Feinstein suffered a very public health decline before she passed.
Anyone with the slightest sense of empathy would think “there but for the grace of God go I”–as every one of us could suffer a similar decline before our time finally comes.
Empathy is in short supply these days, however.
I don’t recall the exact words, but some commenters who disagreed with her political positions wrote comments such as “good riddance.” Others used derogatory terms that portrayed Feinstein not as a fellow human being but as some evil entity whose death was a good thing.
This past weekend, as Hamas gunmen from Gaza invaded Israel, killing and assaulting hundreds of civilians, my heart ached for people like Shani Louk, a 30-yearold woman who had been attending a dance music festival when she was kidnapped and paraded through the streets semi-naked in the back of a pickup truck.
My immediate response was incredible compassion for the pain and terror this poor woman suffered before she was killed –my heart breaks for her and her family.
The immediate response from many others around the world, however, was coldhearted and purely political–that her suffering was Israel’s fault because the country supposedly had this terrorist attack coming.
Not only do we live in a time in which everything is political all the time, we live in a world where people with whom we disagree are no longer seen as fellow human beings who have differing thoughts, but as evil entities that must be stopped by any means.
Why have our hearts become so much harder?

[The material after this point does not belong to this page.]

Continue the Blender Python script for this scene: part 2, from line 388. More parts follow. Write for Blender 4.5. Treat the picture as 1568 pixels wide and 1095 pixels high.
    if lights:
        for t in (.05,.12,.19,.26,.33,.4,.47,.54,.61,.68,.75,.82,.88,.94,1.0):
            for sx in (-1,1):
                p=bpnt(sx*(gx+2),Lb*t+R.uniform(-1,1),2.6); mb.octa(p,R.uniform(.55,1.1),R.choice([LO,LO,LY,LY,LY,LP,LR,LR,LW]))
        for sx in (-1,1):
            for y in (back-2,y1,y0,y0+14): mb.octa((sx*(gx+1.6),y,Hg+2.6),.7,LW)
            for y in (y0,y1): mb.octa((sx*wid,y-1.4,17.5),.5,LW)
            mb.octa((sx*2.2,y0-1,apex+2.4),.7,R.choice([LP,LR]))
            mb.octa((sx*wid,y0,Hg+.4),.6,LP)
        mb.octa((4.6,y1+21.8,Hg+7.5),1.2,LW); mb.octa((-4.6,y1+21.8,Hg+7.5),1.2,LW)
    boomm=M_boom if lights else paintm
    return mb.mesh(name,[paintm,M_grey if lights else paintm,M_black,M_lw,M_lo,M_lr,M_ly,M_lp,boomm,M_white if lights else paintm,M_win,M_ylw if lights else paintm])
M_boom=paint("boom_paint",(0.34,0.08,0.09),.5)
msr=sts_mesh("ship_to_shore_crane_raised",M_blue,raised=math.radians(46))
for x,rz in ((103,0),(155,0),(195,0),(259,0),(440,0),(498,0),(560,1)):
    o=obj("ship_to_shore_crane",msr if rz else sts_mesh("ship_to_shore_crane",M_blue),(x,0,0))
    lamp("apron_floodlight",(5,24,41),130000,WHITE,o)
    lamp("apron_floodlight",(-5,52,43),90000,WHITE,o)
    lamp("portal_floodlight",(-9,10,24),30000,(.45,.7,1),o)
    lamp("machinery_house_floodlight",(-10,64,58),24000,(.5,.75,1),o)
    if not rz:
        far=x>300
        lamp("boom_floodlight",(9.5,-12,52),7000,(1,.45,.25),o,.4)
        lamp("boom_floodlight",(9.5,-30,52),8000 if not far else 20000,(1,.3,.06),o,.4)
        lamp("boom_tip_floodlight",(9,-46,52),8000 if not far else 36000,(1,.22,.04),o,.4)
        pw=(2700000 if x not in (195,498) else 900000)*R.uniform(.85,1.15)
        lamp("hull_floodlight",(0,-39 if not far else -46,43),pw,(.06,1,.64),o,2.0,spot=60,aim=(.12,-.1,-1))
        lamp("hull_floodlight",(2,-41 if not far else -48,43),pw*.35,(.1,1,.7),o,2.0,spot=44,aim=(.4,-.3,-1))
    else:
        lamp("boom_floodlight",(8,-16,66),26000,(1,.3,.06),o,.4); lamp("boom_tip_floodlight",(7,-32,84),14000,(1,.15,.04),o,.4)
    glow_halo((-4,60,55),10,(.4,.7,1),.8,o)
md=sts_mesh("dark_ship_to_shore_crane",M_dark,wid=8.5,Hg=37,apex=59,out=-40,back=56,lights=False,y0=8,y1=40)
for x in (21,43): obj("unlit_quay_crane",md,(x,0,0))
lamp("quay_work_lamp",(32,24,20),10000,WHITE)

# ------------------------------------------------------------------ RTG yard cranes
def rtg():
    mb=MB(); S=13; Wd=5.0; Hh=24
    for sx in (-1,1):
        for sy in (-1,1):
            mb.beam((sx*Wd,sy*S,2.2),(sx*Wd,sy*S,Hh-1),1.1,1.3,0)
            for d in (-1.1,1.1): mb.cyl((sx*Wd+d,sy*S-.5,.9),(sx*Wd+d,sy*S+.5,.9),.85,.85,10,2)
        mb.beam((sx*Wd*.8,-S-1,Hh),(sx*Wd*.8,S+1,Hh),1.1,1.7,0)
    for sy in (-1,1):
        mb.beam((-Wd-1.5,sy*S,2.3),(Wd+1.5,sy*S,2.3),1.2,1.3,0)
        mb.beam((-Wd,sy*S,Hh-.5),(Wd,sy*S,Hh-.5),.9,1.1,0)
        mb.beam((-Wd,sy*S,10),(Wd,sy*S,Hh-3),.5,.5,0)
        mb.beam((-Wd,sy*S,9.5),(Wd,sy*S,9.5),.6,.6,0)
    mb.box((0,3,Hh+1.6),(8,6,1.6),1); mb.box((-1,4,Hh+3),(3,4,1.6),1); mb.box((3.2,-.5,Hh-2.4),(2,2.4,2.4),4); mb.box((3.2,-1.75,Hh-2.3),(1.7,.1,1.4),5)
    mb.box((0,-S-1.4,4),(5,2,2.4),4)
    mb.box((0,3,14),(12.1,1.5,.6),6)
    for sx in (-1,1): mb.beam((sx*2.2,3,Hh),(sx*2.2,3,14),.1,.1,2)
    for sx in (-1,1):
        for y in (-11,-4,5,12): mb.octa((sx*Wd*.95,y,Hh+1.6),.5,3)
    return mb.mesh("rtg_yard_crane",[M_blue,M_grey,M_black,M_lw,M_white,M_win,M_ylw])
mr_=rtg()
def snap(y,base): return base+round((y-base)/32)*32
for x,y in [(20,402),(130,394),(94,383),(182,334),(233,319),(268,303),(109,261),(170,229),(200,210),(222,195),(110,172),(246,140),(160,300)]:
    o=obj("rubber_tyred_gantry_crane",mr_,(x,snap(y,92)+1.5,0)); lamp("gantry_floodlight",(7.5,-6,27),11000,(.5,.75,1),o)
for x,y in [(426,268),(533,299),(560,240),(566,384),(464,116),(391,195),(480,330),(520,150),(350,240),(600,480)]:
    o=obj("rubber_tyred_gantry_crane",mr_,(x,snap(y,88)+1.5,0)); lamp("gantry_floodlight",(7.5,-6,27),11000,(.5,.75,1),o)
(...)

One of the key reasons is the way we now receive and process information.
Dr. Helen Riess, author of “The Empathy Effect,” says empathy’s decline has to do with social media.
A Street Roots report on her book says “many of the neurological keys to feeling empathy are missing from the exchange” when we communicate through texts, email and social media posts.
When communicating electronically, not face to face, there’s no chance of paying attention to body language and facial expressions– or to make eye contact, which is a really important component of empathy.
Psychology Today cites research, published in the journal Computers in Human Behavior, that a simple lack of eye contact enables an anonymity that fosters rudeness and encourages online trolling.
Unfortunately, the magazine reports, the era of smartphones and social media–of nasty tweets and Facebook insults–is making rudeness “our new normal.”
Riess continues that without emotional cues that we can see, we’re left with only words (and images) on a screen, which leads to detachment and creates emotional indifference.
An increasing number of people treat those with whom they disagree this way–which contributes to the general decline of empathy in our civil discourse.
Though Riess says empathy is being blunted, she emphasizes to Forbes that it can be learned.
Her thinking is seconded by an interesting New York Times article that identifies specific actions we can all take to restore empathy in our own hearts.
The simple truth is that we need to stop hiding behind our electronic devices and actively engage with people face-to-face.
We need to set politics aside now and then to embrace our common humanity– and relearn how to sympathize with suffering when humans are at their worst.